_Directions for this task:_ Set down the material exactly as given, please, from its first line through the line that includes "COL = SC.collection".

_Information provided:_
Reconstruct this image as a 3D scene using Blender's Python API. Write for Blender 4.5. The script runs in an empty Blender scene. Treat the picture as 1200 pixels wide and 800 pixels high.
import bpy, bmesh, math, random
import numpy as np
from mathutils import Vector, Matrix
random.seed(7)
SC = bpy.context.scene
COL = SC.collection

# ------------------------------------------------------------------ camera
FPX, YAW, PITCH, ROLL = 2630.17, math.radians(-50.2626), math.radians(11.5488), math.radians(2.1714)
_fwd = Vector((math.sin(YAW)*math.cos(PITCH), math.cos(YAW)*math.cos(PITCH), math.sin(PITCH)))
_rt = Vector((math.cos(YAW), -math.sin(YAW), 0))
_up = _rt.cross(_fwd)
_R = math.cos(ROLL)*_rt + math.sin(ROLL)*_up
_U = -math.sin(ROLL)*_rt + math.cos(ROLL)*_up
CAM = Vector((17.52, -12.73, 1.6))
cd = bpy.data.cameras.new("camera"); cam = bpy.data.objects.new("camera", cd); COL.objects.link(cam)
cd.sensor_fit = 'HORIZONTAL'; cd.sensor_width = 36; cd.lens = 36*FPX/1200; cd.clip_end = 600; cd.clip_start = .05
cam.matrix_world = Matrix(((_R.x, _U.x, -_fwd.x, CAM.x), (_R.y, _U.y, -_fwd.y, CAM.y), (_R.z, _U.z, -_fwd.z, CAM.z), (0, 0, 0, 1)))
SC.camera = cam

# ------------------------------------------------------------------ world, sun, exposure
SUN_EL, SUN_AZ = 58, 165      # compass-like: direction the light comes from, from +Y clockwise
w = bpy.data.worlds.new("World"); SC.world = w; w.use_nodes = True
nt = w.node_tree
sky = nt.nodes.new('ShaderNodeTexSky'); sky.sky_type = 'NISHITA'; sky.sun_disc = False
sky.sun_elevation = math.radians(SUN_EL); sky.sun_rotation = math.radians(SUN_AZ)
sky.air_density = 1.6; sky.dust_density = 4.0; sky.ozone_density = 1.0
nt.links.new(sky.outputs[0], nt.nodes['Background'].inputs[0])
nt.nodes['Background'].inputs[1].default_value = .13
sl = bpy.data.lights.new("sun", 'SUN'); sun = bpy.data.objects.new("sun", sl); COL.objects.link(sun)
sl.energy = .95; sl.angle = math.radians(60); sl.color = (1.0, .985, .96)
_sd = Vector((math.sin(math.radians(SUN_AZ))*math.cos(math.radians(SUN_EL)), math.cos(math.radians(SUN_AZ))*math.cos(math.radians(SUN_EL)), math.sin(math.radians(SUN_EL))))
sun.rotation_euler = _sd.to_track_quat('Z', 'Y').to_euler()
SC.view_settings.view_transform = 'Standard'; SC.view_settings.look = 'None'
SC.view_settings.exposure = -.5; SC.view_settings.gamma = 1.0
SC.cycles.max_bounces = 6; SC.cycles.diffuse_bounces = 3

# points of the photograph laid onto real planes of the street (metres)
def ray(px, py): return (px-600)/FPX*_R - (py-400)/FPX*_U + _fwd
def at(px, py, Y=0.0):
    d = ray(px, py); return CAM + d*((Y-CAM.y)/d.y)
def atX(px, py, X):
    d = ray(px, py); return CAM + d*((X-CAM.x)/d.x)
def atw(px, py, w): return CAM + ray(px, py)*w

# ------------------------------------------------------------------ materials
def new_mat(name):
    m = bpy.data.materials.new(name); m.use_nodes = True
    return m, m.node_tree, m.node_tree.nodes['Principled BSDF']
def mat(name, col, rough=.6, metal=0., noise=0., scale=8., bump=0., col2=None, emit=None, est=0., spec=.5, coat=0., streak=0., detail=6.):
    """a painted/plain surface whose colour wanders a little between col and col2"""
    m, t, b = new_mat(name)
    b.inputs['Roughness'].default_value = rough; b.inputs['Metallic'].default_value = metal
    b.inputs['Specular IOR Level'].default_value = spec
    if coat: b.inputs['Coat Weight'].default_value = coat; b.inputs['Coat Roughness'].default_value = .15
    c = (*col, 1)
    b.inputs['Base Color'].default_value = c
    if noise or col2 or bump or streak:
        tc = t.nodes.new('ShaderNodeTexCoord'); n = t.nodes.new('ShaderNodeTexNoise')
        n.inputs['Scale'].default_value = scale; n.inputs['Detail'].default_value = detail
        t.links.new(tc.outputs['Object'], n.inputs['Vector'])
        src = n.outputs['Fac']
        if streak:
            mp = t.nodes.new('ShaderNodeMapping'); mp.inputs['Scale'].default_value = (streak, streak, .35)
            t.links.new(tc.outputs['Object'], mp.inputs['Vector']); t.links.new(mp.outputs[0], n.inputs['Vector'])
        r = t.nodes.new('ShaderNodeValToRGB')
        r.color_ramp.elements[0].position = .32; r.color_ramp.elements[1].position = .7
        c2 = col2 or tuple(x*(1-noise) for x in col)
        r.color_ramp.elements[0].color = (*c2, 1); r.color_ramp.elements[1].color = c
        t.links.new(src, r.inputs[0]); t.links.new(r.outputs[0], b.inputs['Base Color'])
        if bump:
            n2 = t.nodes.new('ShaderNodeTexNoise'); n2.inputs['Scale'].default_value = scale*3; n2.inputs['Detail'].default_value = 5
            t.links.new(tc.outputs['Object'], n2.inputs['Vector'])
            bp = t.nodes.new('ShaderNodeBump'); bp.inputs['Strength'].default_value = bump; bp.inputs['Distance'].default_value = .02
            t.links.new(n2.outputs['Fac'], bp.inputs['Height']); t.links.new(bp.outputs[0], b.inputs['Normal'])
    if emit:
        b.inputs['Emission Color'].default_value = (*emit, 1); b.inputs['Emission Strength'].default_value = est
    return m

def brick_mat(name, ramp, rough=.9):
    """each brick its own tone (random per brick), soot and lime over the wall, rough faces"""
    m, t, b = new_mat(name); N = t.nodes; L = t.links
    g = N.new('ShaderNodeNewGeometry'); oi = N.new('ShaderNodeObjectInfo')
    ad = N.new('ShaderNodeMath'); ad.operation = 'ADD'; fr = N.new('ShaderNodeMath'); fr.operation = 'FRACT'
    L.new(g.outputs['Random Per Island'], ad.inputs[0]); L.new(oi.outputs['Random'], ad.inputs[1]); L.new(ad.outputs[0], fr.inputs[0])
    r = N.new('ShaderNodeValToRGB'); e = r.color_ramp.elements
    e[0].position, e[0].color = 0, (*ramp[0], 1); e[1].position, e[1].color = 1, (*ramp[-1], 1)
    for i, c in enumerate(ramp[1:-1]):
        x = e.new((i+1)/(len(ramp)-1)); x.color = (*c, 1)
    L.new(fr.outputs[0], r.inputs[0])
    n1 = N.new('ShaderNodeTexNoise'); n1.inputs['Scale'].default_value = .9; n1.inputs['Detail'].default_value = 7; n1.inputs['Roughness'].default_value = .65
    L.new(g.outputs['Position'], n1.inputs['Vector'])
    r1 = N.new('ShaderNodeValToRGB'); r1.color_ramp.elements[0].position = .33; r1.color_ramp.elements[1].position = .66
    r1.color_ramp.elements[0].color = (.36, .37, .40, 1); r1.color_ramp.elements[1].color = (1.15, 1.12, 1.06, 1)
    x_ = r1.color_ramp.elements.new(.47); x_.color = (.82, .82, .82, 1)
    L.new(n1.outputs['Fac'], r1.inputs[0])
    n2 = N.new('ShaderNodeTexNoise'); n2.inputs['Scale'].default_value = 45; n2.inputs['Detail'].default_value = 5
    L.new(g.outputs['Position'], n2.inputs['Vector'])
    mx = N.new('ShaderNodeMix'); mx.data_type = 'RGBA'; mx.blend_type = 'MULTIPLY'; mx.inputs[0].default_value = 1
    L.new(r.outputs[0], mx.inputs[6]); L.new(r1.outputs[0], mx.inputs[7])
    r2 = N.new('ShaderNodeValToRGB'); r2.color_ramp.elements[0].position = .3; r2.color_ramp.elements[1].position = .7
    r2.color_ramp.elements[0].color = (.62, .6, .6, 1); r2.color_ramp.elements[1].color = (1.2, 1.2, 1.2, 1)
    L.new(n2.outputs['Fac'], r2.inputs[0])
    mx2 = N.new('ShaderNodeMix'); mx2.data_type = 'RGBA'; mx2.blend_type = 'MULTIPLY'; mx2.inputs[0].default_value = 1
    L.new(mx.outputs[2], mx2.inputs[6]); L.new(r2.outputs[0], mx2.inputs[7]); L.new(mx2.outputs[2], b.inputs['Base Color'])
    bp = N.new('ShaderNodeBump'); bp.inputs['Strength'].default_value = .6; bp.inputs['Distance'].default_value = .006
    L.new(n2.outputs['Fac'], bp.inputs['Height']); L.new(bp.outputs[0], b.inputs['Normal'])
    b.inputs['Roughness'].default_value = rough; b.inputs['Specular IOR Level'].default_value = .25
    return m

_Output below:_
Reconstruct this image as a 3D scene using Blender's Python API. Write for Blender 4.5. The script runs in an empty Blender scene. Treat the picture as 1200 pixels wide and 800 pixels high.
import bpy, bmesh, math, random
import numpy as np
from mathutils import Vector, Matrix
random.seed(7)
SC = bpy.context.scene
COL = SC.collection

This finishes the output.